Beginning with the first line below, please repeat the material exactly, ending with the line that includes "white notepad', 'pen')".

▶

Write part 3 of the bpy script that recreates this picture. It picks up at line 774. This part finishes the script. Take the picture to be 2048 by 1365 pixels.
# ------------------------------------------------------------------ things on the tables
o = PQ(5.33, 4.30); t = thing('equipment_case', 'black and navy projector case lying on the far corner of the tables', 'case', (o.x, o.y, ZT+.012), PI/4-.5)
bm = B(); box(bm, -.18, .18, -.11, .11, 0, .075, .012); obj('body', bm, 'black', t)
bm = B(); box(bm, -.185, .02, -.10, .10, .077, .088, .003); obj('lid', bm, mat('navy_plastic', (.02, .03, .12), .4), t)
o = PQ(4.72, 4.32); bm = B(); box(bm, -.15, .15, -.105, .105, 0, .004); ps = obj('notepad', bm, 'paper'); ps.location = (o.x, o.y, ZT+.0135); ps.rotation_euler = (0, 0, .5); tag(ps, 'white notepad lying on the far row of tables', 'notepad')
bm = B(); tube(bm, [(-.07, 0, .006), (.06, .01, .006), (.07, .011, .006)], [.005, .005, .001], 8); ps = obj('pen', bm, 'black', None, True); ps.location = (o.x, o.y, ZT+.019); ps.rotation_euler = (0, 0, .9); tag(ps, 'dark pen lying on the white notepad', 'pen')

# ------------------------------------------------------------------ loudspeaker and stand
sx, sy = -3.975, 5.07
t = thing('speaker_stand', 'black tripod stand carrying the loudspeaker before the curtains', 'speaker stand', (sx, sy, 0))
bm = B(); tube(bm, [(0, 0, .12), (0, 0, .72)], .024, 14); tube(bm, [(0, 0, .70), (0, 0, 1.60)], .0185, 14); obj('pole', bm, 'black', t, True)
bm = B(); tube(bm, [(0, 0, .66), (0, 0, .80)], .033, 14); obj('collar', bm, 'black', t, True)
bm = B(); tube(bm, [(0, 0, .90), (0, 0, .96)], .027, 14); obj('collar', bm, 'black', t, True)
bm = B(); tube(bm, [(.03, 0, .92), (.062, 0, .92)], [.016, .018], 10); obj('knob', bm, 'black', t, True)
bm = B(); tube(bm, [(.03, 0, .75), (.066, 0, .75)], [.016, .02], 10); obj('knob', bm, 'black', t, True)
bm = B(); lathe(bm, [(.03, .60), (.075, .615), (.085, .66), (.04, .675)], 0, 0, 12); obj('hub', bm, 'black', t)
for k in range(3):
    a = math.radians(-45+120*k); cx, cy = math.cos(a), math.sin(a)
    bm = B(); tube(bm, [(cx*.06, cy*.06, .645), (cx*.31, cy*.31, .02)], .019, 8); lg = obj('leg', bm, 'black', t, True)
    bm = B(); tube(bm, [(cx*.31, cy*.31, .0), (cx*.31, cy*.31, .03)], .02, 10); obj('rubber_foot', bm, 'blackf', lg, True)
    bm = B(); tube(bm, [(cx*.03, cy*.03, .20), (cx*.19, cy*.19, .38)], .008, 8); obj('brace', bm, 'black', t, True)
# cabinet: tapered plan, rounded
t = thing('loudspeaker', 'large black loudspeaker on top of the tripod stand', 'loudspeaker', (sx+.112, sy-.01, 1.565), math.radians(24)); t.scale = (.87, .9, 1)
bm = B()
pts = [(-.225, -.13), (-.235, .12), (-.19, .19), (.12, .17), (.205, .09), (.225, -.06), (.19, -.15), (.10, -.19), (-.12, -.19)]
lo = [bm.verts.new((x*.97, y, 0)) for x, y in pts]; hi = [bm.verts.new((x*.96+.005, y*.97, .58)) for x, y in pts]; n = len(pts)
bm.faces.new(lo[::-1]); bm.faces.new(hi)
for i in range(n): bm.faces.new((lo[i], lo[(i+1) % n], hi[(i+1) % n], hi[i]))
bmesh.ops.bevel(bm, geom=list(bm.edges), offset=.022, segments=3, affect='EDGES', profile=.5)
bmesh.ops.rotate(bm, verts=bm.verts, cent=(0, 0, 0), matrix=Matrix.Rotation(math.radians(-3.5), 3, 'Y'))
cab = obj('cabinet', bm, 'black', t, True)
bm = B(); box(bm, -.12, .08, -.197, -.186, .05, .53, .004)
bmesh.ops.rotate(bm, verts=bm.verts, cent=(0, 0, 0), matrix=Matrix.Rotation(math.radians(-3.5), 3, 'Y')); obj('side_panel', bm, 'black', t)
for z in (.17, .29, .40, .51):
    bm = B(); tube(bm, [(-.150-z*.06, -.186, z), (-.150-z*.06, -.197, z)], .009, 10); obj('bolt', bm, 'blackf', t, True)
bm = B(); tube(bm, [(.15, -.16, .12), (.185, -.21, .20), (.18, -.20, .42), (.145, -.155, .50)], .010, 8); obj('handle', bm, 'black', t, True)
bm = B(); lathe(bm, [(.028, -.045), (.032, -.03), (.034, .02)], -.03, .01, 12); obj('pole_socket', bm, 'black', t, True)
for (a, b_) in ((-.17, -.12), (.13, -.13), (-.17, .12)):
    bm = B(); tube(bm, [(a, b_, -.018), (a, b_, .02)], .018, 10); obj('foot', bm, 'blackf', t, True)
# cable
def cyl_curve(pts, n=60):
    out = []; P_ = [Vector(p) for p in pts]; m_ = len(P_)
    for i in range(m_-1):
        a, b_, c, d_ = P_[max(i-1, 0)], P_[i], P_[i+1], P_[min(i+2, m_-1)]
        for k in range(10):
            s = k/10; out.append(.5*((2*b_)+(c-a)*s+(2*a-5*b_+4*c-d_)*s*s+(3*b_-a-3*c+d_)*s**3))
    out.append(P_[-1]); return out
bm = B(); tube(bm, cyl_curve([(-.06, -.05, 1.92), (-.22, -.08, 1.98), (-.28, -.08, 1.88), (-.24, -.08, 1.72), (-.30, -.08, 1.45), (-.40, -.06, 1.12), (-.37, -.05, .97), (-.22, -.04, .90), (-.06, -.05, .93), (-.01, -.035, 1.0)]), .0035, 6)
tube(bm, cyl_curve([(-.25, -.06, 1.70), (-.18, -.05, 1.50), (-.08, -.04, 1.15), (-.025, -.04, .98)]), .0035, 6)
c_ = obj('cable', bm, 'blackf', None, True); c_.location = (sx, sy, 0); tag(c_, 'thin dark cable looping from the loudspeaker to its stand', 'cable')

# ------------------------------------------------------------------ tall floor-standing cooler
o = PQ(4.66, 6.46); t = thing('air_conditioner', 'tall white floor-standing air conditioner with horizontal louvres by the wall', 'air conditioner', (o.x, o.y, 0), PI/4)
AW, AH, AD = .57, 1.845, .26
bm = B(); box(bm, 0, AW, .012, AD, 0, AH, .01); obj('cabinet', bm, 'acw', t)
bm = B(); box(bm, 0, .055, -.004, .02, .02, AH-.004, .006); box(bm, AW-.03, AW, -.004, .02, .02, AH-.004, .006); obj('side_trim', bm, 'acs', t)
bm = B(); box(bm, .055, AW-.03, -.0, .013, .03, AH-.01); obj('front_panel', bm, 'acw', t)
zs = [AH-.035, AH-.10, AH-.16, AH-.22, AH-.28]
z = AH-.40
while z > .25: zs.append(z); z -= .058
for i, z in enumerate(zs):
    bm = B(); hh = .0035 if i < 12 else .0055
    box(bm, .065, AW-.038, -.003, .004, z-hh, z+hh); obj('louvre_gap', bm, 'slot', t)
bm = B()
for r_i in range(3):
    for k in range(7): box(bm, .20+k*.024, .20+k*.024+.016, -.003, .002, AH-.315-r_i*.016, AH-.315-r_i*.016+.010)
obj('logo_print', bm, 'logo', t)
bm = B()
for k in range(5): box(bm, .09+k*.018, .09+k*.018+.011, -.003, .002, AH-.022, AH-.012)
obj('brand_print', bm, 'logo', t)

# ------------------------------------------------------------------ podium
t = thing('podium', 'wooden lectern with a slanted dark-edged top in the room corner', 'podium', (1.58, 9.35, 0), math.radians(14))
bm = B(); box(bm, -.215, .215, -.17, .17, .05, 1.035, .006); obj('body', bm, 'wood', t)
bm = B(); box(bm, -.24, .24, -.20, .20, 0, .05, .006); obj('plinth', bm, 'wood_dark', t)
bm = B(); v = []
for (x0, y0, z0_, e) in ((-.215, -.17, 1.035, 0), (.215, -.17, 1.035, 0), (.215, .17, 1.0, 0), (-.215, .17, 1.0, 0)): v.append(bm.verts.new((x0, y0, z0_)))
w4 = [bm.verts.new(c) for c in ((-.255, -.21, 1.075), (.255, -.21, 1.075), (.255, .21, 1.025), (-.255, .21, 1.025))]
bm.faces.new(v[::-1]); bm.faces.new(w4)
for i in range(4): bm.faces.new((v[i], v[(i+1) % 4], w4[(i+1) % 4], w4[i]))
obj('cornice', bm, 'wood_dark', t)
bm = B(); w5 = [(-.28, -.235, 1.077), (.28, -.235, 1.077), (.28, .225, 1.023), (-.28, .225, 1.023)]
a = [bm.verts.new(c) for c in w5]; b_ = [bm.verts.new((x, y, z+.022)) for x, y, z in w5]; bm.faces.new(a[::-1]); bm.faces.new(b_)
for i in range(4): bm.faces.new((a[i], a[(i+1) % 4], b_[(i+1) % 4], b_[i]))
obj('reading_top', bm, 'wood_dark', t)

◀

# RIGHT ANSWER
Write part 3 of the bpy script that recreates this picture. It picks up at line 774. This part finishes the script. Take the picture to be 2048 by 1365 pixels.
# ------------------------------------------------------------------ things on the tables
o = PQ(5.33, 4.30); t = thing('equipment_case', 'black and navy projector case lying on the far corner of the tables', 'case', (o.x, o.y, ZT+.012), PI/4-.5)
bm = B(); box(bm, -.18, .18, -.11, .11, 0, .075, .012); obj('body', bm, 'black', t)
bm = B(); box(bm, -.185, .02, -.10, .10, .077, .088, .003); obj('lid', bm, mat('navy_plastic', (.02, .03, .12), .4), t)
o = PQ(4.72, 4.32); bm = B(); box(bm, -.15, .15, -.105, .105, 0, .004); ps = obj('notepad', bm, 'paper'); ps.location = (o.x, o.y, ZT+.0135); ps.rotation_euler = (0, 0, .5); tag(ps, 'white notepad lying on the far row of tables', 'notepad')
bm = B(); tube(bm, [(-.07, 0, .006), (.06, .01, .006), (.07, .011, .006)], [.005, .005, .001], 8); ps = obj('pen', bm, 'black', None, True); ps.location = (o.x, o.y, ZT+.019); ps.rotation_euler = (0, 0, .9); tag(ps, 'dark pen lying on the white notepad', 'pen')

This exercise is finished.